**STATED PROBLEM:** Spot every line with the word "wide" and return it.

**EXERCISE MATERIALS:**
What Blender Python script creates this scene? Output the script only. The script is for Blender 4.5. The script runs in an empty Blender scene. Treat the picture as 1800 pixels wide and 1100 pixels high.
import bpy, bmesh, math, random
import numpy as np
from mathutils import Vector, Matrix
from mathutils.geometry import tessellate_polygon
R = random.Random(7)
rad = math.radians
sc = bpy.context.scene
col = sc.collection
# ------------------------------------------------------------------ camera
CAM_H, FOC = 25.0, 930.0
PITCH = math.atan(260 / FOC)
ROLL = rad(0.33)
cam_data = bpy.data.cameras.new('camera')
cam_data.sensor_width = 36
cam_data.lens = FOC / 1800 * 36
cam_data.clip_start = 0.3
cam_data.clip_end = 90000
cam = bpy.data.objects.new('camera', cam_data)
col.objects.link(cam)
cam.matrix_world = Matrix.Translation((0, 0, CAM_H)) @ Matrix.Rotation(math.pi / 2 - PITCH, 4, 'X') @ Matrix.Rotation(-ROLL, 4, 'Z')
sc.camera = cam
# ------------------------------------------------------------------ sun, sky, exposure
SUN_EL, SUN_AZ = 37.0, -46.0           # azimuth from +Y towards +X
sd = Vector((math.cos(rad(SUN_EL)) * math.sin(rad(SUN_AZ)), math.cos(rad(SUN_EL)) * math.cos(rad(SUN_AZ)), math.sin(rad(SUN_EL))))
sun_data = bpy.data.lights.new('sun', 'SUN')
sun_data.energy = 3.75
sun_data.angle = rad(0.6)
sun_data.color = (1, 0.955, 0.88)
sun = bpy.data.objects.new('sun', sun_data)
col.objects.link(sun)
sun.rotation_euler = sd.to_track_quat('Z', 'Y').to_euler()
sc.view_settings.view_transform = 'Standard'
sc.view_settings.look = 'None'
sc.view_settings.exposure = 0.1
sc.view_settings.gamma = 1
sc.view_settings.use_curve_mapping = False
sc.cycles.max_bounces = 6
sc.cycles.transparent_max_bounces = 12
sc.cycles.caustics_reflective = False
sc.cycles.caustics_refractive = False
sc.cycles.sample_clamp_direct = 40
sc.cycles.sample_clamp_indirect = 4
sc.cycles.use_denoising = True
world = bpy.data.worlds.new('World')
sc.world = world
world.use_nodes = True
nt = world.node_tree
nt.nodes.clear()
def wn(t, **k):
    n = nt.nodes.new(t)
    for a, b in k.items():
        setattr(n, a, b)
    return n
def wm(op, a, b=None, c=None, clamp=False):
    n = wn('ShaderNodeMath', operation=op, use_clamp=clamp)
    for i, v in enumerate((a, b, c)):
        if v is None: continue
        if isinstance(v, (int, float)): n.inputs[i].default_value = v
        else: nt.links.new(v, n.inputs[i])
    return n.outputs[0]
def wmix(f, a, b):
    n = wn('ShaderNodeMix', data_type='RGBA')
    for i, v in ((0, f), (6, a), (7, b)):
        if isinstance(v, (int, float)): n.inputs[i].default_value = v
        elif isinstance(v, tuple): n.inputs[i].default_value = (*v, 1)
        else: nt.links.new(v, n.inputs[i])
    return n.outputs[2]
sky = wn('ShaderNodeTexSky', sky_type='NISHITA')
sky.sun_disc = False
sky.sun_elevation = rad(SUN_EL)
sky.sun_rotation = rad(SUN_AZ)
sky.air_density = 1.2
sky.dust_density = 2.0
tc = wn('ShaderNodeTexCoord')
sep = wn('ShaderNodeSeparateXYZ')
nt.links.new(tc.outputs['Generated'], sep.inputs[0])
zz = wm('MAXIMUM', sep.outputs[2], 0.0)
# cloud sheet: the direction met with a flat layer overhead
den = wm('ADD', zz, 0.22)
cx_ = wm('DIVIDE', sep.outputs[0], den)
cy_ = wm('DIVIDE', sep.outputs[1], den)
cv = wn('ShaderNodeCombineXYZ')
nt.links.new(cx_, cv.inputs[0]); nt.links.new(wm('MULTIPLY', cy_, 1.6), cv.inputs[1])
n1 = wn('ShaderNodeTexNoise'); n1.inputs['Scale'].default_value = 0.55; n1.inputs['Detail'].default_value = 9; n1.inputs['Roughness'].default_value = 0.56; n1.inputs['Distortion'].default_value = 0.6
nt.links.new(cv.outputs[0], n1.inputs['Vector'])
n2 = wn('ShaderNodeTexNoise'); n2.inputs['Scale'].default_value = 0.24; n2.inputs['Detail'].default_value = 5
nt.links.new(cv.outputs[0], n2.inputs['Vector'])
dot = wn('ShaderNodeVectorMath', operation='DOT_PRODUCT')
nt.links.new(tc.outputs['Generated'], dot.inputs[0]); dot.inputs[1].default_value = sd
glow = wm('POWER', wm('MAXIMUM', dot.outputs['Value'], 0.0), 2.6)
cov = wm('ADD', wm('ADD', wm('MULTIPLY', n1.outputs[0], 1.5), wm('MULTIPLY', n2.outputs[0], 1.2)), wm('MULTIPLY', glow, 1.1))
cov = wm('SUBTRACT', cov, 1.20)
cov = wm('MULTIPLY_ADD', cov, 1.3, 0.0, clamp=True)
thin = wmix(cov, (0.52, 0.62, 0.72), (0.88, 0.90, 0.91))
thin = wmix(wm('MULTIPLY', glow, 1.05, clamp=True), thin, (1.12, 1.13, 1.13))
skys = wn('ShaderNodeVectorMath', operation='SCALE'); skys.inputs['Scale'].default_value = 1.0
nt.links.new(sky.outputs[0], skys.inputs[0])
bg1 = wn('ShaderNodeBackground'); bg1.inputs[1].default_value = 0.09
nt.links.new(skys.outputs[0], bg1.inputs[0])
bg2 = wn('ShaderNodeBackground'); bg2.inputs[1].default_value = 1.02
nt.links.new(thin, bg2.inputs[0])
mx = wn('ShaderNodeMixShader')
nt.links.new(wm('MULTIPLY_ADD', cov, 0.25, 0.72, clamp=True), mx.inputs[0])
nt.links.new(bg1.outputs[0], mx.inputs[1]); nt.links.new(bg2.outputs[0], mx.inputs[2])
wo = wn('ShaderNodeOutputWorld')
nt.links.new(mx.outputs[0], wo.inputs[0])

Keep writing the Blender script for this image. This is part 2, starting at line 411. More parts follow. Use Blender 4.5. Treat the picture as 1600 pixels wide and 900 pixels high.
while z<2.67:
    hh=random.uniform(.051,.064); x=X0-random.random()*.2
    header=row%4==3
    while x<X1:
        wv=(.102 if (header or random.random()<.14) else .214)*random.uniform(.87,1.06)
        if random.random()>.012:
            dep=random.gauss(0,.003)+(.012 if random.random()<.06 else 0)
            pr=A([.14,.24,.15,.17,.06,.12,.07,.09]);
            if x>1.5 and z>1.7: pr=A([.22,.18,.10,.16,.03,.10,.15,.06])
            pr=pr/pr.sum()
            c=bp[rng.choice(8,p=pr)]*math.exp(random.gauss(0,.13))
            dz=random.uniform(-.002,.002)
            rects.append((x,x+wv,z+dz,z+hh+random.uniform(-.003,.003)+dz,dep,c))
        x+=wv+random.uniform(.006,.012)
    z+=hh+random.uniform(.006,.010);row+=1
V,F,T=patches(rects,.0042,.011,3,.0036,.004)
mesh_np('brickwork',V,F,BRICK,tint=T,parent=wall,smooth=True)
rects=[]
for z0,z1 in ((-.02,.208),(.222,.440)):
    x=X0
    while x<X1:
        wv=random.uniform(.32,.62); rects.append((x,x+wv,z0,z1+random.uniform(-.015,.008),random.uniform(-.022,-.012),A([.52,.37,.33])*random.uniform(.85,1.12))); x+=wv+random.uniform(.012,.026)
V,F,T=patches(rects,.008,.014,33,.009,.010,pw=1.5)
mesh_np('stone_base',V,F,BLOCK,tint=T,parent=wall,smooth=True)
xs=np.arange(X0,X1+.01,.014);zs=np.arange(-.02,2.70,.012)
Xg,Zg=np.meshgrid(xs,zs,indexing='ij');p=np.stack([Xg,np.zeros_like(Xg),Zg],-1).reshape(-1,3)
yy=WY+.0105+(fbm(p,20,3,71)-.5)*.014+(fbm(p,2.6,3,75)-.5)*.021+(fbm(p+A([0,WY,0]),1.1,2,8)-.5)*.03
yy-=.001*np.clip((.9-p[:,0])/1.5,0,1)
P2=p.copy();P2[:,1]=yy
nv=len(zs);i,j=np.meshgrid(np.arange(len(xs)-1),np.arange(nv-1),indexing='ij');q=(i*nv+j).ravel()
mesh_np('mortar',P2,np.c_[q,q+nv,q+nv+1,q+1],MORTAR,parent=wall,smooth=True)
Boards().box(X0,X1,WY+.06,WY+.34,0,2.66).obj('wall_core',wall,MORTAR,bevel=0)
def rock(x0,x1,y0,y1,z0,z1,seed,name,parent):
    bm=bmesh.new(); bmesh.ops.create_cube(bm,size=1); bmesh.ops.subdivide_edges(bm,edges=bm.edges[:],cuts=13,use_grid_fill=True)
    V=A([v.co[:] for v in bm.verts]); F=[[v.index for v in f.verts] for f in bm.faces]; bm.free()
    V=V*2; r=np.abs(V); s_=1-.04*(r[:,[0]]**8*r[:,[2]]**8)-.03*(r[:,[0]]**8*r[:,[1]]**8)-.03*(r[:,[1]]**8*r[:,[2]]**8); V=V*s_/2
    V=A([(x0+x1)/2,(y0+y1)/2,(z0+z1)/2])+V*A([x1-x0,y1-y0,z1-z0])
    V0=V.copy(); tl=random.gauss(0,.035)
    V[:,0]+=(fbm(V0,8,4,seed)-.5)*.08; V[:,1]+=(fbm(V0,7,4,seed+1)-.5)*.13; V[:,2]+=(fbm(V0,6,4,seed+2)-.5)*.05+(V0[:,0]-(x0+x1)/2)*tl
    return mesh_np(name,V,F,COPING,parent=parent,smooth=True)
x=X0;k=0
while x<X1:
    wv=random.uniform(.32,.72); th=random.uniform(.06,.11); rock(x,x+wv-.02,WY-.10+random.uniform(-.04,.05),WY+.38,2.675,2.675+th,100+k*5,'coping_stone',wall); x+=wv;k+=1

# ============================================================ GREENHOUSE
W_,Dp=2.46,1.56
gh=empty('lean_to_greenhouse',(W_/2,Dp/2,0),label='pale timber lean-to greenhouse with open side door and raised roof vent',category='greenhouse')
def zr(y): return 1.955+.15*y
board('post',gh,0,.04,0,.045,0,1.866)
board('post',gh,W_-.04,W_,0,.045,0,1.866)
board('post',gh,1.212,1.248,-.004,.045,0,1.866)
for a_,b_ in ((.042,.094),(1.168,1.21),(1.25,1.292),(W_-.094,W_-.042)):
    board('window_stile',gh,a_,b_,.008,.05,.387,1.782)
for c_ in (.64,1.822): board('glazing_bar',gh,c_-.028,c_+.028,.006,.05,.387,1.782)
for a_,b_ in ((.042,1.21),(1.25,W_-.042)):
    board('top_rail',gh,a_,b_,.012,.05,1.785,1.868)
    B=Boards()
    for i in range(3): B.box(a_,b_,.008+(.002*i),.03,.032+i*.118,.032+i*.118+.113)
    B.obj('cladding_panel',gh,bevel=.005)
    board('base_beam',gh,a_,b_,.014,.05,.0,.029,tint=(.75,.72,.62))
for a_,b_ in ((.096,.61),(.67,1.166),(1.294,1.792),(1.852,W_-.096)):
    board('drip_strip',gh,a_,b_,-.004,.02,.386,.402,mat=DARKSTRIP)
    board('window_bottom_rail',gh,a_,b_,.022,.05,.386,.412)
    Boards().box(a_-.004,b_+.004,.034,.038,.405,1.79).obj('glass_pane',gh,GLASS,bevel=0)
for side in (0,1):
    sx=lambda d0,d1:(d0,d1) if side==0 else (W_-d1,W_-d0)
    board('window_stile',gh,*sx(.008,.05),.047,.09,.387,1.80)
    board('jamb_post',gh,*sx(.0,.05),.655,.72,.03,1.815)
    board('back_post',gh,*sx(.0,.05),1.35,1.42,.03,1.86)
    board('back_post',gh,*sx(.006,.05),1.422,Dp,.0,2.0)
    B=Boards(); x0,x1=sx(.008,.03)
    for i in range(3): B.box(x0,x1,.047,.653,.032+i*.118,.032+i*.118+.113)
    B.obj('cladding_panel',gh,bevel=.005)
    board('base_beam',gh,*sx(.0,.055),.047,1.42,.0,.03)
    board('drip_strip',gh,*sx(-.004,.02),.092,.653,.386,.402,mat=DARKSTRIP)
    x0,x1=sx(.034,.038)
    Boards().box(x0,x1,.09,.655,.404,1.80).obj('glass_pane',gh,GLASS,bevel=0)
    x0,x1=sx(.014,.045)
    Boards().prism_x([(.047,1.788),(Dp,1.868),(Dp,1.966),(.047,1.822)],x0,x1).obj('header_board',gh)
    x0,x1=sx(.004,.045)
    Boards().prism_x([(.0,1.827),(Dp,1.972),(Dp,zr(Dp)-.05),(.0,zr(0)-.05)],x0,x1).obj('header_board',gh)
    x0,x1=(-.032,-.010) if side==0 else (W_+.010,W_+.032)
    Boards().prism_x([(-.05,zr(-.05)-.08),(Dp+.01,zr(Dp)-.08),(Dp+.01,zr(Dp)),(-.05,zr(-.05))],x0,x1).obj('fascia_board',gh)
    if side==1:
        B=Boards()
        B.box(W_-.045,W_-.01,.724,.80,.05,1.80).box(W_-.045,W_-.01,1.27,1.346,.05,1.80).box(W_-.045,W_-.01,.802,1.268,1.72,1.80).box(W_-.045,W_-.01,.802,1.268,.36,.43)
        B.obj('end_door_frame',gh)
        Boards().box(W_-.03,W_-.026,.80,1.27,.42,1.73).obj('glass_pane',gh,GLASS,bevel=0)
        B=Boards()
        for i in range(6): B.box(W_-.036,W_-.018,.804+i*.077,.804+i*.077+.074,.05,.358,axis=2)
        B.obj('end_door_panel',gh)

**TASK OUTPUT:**
What Blender Python script creates this scene? Output the script only. The script is for Blender 4.5. The script runs in an empty Blender scene. Treat the picture as 1800 pixels wide and 1100 pixels high.
Keep writing the Blender script for this image. This is part 2, starting at line 411. More parts follow. Use Blender 4.5. Treat the picture as 1600 pixels wide and 900 pixels high.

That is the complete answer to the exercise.